⟨

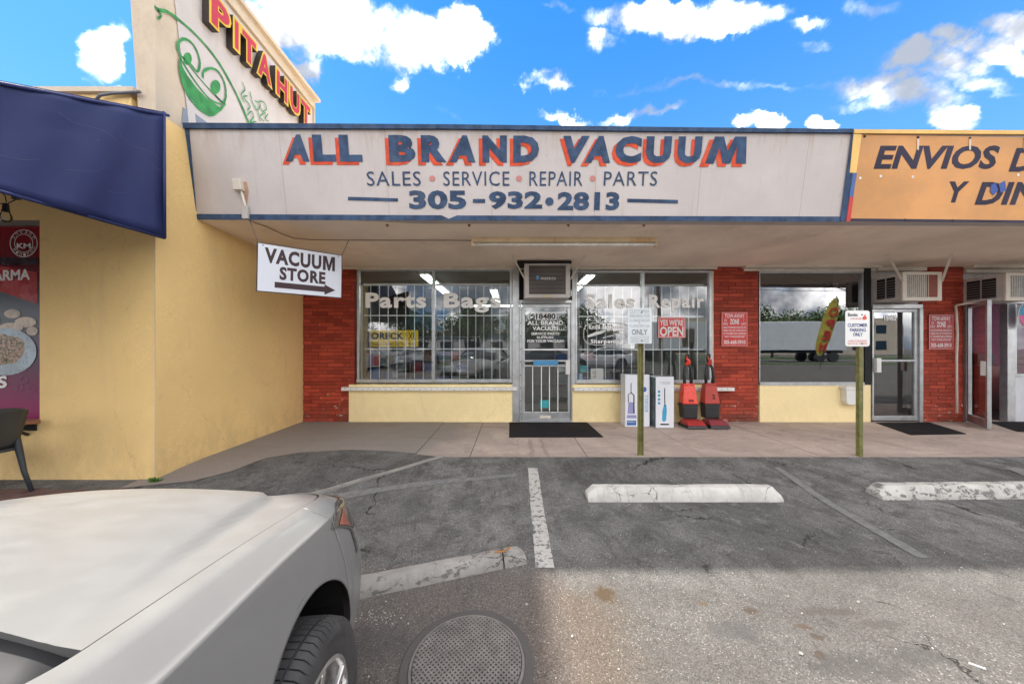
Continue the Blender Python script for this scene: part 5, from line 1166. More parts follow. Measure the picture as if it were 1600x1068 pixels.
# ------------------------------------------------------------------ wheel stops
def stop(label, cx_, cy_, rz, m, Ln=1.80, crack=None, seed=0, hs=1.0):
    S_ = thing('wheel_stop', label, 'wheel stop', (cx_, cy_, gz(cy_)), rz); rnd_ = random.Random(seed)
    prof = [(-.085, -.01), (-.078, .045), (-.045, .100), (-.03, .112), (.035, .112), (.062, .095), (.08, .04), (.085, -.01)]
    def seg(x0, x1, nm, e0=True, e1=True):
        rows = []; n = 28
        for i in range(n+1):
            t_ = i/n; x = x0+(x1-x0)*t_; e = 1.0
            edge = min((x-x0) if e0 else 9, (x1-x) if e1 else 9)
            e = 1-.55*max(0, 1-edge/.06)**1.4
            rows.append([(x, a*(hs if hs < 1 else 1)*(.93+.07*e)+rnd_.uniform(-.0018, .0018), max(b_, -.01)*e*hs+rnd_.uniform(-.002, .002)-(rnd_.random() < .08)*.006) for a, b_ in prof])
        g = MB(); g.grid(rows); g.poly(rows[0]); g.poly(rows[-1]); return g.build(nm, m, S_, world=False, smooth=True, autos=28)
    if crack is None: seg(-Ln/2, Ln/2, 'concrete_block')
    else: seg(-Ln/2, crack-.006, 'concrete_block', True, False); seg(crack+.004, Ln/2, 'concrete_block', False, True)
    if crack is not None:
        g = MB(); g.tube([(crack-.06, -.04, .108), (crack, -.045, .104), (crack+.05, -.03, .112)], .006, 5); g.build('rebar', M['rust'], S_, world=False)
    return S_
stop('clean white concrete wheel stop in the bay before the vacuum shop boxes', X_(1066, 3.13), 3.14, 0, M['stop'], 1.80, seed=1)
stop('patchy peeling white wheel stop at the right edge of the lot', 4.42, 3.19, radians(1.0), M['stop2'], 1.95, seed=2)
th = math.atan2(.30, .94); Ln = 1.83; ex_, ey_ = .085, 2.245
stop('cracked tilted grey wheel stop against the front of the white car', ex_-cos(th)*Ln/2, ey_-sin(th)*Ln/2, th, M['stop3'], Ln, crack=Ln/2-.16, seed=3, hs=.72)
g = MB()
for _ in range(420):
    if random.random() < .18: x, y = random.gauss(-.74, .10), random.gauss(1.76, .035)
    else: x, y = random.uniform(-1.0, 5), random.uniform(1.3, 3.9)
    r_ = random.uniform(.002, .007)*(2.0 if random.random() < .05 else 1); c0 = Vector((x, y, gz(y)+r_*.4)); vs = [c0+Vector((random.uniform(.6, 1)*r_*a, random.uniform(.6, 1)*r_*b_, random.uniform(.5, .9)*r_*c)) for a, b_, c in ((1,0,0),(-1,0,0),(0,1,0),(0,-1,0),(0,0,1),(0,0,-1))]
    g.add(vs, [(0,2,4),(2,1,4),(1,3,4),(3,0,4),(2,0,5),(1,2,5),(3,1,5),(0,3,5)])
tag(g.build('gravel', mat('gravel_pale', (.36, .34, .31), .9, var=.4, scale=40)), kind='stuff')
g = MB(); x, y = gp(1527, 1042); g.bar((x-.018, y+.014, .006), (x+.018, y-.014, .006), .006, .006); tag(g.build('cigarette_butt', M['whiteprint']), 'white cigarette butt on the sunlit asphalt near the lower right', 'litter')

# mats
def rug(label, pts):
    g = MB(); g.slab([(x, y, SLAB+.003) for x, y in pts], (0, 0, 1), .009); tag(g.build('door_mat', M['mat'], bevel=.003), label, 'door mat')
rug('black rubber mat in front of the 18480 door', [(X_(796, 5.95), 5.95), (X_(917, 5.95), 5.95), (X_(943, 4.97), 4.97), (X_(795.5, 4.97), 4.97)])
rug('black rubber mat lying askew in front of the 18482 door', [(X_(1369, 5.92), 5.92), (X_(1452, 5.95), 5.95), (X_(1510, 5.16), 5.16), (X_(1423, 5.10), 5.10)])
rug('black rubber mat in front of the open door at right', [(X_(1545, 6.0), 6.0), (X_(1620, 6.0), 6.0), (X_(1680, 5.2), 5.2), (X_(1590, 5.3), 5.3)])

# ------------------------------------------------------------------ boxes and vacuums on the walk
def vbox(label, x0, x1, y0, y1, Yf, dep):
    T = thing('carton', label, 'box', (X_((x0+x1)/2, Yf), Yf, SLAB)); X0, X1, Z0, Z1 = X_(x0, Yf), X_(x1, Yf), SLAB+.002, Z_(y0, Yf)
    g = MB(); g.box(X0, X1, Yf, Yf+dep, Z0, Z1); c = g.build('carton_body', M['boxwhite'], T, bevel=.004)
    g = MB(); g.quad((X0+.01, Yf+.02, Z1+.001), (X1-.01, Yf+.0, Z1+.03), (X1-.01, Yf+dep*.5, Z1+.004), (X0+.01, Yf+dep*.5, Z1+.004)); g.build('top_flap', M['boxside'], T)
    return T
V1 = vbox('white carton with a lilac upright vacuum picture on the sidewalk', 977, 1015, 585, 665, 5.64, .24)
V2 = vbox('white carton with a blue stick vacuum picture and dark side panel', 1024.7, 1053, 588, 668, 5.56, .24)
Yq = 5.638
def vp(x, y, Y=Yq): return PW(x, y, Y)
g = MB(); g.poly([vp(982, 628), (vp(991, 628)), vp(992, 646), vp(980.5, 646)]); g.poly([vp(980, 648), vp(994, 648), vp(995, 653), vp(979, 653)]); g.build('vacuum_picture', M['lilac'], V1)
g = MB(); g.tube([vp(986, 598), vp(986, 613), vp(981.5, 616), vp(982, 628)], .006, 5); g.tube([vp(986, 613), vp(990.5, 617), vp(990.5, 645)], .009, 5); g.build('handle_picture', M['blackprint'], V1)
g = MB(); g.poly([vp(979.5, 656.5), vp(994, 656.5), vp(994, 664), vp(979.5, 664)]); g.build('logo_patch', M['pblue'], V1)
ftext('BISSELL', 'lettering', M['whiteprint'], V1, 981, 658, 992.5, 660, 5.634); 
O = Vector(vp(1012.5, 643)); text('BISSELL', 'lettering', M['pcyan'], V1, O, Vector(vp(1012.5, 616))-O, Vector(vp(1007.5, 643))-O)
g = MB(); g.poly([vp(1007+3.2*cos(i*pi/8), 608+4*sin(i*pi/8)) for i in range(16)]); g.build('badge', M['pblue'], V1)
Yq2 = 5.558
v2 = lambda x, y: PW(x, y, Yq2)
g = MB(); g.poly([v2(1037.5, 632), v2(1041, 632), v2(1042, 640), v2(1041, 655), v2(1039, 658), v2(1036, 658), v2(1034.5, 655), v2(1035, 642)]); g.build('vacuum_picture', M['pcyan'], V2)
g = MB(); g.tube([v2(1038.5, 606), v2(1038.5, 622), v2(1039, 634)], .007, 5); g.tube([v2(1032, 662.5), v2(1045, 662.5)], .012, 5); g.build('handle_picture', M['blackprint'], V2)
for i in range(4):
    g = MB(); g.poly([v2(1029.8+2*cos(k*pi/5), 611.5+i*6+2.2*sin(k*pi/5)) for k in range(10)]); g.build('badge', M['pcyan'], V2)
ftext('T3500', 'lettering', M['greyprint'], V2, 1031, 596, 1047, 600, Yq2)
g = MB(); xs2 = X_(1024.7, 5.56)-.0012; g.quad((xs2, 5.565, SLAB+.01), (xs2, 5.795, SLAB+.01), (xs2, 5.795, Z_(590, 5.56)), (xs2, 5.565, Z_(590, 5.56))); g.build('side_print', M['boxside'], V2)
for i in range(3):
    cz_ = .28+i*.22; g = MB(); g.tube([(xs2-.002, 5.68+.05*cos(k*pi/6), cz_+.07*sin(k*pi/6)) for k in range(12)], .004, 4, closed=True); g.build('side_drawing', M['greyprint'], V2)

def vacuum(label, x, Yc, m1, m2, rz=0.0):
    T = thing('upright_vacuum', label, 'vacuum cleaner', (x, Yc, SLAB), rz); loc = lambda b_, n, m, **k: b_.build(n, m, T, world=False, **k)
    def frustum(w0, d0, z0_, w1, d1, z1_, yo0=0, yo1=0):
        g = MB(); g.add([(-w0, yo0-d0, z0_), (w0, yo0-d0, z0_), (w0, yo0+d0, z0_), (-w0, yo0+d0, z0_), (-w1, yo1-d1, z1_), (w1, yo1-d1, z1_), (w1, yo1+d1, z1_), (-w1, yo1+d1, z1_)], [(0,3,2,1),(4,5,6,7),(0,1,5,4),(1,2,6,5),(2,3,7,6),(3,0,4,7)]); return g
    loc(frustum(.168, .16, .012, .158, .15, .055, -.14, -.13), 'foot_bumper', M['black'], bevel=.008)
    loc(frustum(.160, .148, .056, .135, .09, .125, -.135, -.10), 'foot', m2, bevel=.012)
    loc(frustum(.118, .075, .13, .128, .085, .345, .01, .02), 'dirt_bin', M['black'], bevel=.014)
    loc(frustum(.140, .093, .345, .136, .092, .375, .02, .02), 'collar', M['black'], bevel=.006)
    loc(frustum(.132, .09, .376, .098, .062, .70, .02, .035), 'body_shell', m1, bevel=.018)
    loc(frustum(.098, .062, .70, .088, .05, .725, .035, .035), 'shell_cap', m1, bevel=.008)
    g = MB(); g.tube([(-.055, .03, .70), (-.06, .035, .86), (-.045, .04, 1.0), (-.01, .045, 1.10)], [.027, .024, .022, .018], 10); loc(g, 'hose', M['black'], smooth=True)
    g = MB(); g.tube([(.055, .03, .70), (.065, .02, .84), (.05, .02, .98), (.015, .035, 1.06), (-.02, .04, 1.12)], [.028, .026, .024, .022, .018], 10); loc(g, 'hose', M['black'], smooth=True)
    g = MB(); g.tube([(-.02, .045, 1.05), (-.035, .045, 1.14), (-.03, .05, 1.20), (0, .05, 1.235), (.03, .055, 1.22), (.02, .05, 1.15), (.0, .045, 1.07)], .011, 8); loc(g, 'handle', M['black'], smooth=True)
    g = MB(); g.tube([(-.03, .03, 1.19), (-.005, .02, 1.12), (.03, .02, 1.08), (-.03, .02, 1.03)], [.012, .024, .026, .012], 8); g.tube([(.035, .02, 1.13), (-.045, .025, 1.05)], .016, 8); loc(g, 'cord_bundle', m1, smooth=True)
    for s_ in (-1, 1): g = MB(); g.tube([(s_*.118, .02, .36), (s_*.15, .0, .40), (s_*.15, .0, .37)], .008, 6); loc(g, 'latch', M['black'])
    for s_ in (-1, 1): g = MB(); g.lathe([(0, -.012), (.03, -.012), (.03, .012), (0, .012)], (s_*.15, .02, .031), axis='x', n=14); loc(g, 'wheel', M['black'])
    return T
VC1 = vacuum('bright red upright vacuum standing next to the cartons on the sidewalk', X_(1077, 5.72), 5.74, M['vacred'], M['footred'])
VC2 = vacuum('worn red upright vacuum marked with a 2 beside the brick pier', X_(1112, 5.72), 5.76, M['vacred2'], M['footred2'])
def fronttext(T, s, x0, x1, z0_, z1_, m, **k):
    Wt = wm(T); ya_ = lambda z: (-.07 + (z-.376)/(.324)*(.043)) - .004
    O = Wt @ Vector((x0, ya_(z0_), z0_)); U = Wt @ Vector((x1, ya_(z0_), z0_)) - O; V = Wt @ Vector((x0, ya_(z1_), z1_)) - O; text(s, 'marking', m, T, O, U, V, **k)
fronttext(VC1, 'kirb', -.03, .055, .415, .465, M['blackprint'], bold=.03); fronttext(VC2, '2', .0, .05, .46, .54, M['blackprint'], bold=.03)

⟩
⟨

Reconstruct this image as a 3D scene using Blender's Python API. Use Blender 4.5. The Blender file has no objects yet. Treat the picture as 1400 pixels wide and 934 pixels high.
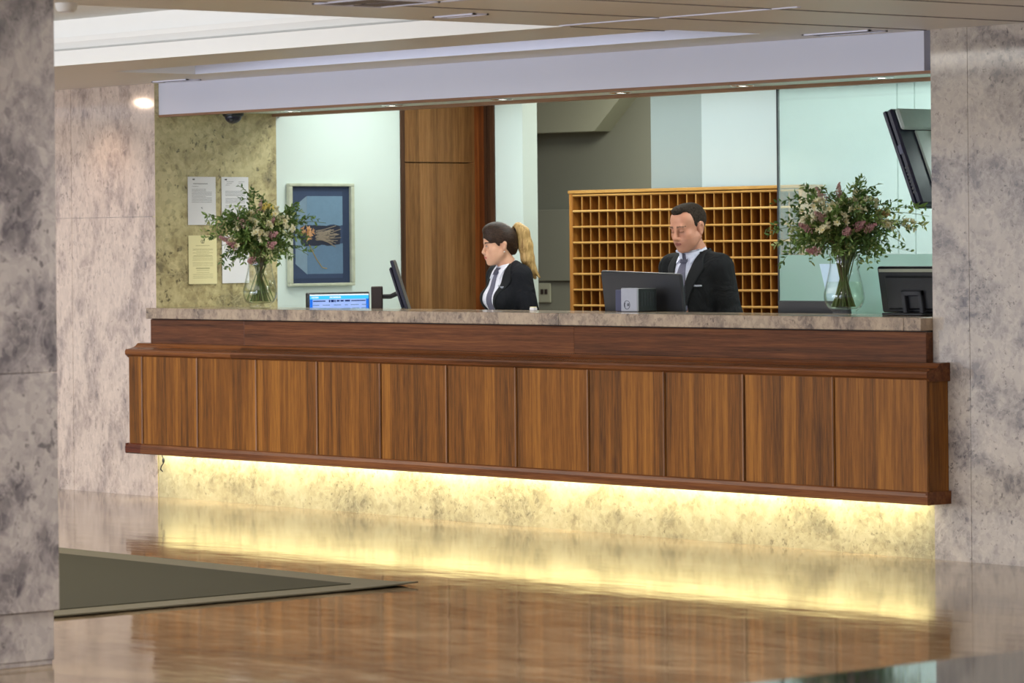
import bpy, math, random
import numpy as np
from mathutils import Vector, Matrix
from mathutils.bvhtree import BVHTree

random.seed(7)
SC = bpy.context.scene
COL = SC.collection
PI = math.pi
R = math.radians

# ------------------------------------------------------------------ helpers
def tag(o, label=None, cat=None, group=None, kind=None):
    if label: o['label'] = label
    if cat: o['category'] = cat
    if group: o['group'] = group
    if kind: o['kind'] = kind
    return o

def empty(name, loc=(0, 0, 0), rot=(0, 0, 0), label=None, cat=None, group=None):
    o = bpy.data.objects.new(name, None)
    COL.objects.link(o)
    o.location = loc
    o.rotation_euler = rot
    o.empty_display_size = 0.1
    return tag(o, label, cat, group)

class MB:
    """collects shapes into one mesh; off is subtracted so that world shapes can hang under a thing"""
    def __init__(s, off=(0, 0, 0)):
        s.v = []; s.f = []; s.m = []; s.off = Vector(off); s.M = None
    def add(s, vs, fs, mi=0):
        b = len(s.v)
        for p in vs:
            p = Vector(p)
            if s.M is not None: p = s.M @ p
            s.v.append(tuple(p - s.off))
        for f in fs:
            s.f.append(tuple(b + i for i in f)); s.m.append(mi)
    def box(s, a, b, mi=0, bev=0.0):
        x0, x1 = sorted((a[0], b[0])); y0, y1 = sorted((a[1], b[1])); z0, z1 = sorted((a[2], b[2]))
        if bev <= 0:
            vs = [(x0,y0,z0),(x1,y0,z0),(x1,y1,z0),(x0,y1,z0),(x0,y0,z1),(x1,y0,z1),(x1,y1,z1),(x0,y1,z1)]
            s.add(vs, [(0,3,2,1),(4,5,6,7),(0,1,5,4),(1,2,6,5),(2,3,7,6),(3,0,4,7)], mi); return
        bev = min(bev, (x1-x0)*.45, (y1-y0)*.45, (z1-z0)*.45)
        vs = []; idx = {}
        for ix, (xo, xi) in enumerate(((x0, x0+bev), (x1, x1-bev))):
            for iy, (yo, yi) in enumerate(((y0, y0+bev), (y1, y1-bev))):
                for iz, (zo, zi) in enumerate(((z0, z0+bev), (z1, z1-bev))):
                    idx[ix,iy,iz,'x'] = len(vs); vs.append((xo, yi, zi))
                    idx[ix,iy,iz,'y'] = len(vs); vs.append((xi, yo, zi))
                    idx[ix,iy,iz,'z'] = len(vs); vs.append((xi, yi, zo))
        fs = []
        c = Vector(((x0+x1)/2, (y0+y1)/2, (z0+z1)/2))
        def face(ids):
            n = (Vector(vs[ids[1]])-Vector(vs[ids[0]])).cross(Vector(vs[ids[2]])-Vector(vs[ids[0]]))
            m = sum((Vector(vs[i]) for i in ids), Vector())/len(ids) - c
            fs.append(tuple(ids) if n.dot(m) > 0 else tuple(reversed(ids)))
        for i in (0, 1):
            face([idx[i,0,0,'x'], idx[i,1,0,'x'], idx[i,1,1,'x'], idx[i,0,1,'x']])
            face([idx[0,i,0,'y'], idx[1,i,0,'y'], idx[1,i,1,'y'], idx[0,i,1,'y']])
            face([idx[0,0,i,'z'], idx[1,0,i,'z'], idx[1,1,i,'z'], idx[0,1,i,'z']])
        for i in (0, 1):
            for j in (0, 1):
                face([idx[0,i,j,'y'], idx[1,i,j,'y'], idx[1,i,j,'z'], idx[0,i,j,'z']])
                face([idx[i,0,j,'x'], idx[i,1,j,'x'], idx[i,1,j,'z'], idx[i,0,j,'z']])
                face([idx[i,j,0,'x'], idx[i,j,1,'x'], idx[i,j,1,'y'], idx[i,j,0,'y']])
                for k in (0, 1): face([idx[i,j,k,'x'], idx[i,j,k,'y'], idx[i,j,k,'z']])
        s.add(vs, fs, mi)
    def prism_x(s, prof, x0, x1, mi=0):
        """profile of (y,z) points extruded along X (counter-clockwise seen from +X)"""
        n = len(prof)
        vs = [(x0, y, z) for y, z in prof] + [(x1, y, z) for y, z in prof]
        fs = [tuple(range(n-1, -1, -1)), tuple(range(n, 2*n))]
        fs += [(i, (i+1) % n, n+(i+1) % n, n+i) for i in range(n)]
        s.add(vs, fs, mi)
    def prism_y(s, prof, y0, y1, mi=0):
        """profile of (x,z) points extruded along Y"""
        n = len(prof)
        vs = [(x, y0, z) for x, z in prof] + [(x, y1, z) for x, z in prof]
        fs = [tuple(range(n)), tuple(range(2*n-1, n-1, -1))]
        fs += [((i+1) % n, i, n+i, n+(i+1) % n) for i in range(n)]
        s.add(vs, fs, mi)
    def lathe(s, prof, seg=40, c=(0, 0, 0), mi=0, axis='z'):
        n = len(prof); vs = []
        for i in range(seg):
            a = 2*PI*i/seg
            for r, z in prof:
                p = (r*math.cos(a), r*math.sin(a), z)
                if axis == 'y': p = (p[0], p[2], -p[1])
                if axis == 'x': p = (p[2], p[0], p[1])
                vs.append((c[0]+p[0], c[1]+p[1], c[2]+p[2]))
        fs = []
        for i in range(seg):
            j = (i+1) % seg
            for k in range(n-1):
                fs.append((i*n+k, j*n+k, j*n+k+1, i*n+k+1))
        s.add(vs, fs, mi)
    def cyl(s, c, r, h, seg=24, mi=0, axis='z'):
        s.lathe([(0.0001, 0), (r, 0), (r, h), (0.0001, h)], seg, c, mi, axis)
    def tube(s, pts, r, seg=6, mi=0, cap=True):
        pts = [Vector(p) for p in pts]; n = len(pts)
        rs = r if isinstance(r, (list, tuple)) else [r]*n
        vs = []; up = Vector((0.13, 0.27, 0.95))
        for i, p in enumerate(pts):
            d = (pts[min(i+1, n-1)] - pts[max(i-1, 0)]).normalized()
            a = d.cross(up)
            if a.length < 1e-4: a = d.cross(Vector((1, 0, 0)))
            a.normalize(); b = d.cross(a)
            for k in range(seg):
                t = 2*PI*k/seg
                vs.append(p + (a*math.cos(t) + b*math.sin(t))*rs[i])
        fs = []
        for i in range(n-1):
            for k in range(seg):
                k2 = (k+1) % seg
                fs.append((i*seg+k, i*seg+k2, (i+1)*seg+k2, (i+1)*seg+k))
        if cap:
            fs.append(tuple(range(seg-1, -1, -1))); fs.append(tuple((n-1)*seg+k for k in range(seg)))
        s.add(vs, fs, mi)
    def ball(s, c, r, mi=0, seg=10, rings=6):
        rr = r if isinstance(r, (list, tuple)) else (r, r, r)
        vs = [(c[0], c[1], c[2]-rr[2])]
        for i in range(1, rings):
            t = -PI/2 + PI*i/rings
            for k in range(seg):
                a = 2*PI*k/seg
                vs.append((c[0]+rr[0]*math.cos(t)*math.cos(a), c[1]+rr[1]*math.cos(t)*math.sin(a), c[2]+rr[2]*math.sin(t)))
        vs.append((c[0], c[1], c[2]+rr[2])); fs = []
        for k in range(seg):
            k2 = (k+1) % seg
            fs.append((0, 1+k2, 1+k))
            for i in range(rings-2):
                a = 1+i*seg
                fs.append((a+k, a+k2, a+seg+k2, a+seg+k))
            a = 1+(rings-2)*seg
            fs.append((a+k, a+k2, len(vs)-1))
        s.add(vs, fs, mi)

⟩
⟨

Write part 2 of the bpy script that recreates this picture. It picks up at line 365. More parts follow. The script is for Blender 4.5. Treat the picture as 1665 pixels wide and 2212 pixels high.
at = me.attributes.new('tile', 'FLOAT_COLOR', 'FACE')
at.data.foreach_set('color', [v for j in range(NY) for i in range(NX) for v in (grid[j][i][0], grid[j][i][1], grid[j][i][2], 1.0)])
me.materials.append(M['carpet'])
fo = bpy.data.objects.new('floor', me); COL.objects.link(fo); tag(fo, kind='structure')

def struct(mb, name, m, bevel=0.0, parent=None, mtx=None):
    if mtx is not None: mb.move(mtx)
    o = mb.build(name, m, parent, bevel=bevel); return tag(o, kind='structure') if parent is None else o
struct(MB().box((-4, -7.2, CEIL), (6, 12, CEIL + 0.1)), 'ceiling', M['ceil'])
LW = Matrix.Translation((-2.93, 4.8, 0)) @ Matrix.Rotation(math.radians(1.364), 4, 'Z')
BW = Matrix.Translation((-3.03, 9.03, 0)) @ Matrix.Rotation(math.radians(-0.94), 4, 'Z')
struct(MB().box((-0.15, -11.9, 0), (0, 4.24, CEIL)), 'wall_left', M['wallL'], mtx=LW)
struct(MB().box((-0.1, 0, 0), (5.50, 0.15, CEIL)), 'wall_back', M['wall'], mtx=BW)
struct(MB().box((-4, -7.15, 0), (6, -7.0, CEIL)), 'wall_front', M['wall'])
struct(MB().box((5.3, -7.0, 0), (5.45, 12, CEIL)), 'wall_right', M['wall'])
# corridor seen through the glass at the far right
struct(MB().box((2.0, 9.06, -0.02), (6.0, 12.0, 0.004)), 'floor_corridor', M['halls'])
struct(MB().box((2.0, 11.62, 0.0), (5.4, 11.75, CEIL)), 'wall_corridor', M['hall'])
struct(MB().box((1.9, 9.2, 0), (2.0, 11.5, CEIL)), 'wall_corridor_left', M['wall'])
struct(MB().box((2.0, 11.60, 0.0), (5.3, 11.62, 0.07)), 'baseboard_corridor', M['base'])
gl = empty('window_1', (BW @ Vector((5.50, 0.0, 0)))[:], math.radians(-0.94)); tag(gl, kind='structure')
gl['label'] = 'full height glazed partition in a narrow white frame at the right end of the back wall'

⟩

**Short task**
Repeat the lines between those holding "Reconstruct this image" and "return tag(o, label, cat, group)", inclusive. Pictures stay out.

**Answer below**
Reconstruct this image as a 3D scene using Blender's Python API. Use Blender 4.5. The Blender file has no objects yet. Treat the picture as 1400 pixels wide and 934 pixels high.
import bpy, math, random
import numpy as np
from mathutils import Vector, Matrix
from mathutils.bvhtree import BVHTree

random.seed(7)
SC = bpy.context.scene
COL = SC.collection
PI = math.pi
R = math.radians

# ------------------------------------------------------------------ helpers
def tag(o, label=None, cat=None, group=None, kind=None):
    if label: o['label'] = label
    if cat: o['category'] = cat
    if group: o['group'] = group
    if kind: o['kind'] = kind
    return o

def empty(name, loc=(0, 0, 0), rot=(0, 0, 0), label=None, cat=None, group=None):
    o = bpy.data.objects.new(name, None)
    COL.objects.link(o)
    o.location = loc
    o.rotation_euler = rot
    o.empty_display_size = 0.1
    return tag(o, label, cat, group)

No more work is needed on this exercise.